[Data items]
——————
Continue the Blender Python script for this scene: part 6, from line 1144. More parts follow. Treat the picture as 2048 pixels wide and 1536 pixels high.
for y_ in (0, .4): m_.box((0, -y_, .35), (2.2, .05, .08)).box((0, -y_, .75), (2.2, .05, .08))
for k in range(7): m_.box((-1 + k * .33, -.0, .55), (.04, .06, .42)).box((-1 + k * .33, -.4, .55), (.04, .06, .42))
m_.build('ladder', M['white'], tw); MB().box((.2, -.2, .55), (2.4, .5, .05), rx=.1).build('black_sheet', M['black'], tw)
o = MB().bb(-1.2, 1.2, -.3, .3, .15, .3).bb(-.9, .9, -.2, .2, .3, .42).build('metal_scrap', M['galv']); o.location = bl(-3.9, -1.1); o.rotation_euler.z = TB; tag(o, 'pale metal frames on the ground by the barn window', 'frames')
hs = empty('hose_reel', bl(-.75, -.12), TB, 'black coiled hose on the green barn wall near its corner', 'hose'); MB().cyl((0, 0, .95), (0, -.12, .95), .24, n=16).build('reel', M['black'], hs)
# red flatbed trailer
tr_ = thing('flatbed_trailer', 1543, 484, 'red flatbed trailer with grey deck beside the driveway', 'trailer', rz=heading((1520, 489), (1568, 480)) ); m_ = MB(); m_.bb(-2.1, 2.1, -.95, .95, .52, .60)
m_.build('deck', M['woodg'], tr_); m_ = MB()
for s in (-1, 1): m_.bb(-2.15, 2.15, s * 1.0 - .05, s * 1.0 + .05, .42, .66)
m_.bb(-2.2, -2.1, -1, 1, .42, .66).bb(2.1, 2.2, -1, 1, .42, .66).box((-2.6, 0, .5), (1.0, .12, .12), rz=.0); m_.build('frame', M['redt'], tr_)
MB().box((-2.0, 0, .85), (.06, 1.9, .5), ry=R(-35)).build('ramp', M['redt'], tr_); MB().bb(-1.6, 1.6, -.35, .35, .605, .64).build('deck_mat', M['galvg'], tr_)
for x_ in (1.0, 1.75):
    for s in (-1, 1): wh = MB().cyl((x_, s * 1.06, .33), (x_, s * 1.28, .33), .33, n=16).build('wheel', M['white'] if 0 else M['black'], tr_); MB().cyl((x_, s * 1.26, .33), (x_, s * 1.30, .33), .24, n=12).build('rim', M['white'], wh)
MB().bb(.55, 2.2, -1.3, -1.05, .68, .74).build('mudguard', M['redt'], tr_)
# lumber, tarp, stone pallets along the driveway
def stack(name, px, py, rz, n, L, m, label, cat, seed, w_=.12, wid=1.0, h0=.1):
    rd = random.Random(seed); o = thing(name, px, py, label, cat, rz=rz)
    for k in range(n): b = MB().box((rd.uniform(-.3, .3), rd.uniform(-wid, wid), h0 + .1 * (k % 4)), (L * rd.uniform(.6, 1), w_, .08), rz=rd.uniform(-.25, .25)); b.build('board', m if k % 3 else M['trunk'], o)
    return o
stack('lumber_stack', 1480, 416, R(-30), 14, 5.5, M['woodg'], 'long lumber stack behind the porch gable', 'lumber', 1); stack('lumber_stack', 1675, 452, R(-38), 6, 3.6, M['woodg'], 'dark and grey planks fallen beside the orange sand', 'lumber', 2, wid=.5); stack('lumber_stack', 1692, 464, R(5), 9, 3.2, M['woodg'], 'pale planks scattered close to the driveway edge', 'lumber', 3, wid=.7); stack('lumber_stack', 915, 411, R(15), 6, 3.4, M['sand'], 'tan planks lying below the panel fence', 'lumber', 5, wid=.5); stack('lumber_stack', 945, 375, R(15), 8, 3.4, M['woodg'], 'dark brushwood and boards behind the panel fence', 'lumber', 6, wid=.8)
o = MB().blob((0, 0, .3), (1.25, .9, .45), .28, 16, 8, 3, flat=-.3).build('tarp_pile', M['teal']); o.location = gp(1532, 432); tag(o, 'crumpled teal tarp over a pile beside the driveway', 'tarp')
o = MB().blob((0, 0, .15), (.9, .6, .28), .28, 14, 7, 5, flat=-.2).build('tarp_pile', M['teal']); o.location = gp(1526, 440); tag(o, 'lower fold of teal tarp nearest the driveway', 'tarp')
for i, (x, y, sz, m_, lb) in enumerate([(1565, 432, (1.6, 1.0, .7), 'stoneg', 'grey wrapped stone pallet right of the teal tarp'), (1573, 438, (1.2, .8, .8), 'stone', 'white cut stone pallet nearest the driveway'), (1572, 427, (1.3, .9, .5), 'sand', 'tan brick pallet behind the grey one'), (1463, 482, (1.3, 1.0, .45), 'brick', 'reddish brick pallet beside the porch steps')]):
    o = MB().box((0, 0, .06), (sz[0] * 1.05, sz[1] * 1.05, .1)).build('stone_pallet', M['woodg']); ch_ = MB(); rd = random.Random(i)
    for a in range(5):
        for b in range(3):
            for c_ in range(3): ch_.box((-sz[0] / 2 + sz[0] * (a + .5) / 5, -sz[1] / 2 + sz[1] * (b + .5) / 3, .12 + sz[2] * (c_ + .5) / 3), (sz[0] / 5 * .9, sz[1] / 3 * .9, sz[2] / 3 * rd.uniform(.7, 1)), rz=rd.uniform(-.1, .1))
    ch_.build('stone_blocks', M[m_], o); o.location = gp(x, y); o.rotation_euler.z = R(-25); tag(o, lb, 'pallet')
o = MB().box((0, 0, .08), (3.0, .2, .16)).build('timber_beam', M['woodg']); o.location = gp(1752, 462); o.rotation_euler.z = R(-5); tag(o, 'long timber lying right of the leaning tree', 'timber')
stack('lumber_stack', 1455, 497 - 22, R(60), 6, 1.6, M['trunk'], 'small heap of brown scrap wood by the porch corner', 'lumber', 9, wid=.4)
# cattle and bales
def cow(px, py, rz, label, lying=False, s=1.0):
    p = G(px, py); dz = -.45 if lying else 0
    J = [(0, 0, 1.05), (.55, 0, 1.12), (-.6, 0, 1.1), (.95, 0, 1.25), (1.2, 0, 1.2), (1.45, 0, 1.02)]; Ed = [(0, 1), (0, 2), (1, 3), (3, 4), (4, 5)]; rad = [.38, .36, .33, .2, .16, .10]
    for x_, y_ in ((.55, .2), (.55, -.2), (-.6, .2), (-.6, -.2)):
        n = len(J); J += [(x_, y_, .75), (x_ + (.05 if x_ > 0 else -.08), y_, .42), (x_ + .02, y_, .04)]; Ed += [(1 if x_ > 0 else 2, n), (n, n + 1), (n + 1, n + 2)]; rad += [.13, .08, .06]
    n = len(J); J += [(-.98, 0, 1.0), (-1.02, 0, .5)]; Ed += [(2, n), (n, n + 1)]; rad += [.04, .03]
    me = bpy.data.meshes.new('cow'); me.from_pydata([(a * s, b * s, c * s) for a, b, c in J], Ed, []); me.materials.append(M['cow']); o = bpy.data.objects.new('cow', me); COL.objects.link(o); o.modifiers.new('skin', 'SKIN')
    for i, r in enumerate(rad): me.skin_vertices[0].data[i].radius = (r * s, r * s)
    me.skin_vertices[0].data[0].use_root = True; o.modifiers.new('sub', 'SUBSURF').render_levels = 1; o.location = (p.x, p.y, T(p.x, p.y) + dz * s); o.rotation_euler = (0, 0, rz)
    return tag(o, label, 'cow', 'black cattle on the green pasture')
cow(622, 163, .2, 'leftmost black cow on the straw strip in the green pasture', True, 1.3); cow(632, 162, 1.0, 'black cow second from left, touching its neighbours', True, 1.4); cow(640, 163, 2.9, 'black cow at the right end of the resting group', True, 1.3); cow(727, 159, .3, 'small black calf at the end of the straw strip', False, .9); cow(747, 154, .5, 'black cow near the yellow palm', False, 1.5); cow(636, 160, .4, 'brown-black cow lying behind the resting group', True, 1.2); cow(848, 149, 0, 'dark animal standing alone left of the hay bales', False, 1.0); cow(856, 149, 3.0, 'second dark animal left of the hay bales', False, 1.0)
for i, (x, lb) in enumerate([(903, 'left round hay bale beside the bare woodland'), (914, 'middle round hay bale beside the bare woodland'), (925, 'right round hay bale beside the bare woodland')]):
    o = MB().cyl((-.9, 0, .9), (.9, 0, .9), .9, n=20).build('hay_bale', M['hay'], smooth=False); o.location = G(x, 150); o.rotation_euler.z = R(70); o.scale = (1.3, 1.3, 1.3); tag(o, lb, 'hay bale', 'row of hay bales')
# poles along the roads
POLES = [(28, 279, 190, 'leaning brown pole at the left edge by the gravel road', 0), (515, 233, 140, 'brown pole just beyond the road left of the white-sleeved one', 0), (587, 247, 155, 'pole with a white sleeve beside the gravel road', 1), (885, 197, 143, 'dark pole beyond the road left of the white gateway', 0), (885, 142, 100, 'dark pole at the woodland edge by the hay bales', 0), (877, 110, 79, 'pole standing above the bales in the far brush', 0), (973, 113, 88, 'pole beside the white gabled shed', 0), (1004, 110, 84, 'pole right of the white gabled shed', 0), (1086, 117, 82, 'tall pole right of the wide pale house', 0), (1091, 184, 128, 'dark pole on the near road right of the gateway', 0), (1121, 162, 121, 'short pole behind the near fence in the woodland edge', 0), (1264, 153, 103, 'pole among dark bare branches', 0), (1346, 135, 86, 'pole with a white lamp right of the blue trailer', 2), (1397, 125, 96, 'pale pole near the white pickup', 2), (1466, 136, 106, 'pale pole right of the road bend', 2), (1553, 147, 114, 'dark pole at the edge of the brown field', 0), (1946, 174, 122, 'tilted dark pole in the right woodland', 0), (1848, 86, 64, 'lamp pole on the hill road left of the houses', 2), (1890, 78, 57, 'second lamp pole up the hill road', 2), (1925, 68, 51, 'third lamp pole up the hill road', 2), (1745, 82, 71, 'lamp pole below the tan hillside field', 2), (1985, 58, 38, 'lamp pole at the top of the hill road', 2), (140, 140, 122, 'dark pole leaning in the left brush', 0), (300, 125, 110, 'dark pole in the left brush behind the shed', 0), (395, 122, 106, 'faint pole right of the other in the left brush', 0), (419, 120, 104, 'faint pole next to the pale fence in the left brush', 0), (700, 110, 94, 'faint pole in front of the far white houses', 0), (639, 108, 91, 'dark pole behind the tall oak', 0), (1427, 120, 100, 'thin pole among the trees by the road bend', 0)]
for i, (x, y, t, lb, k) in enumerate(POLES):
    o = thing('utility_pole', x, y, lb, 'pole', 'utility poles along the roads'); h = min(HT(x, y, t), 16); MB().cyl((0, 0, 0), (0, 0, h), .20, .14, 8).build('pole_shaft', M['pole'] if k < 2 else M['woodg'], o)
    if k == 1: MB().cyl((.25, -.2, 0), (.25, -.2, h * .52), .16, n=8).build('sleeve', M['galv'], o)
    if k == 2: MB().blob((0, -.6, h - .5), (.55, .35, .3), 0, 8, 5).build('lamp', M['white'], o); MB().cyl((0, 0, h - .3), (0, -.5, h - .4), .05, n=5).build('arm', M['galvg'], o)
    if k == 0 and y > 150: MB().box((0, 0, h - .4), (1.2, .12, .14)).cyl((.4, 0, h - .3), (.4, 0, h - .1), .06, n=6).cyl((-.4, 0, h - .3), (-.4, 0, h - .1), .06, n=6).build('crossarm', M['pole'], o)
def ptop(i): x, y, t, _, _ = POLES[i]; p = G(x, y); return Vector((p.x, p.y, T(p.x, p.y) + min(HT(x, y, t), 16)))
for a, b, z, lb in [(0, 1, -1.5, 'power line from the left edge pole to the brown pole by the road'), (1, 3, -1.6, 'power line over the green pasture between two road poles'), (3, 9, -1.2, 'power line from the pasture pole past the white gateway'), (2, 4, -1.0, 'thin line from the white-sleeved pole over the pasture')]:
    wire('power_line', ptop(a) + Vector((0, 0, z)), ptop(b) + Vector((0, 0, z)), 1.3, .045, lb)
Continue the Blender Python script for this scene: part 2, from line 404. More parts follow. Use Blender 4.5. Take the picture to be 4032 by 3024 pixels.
——————
Leave out every line without the string "part" and copy the rest.

# [THE ANSWER]
Continue the Blender Python script for this scene: part 6, from line 1144. More parts follow. Treat the picture as 2048 pixels wide and 1536 pixels high.
Continue the Blender Python script for this scene: part 2, from line 404. More parts follow. Use Blender 4.5. Take the picture to be 4032 by 3024 pixels.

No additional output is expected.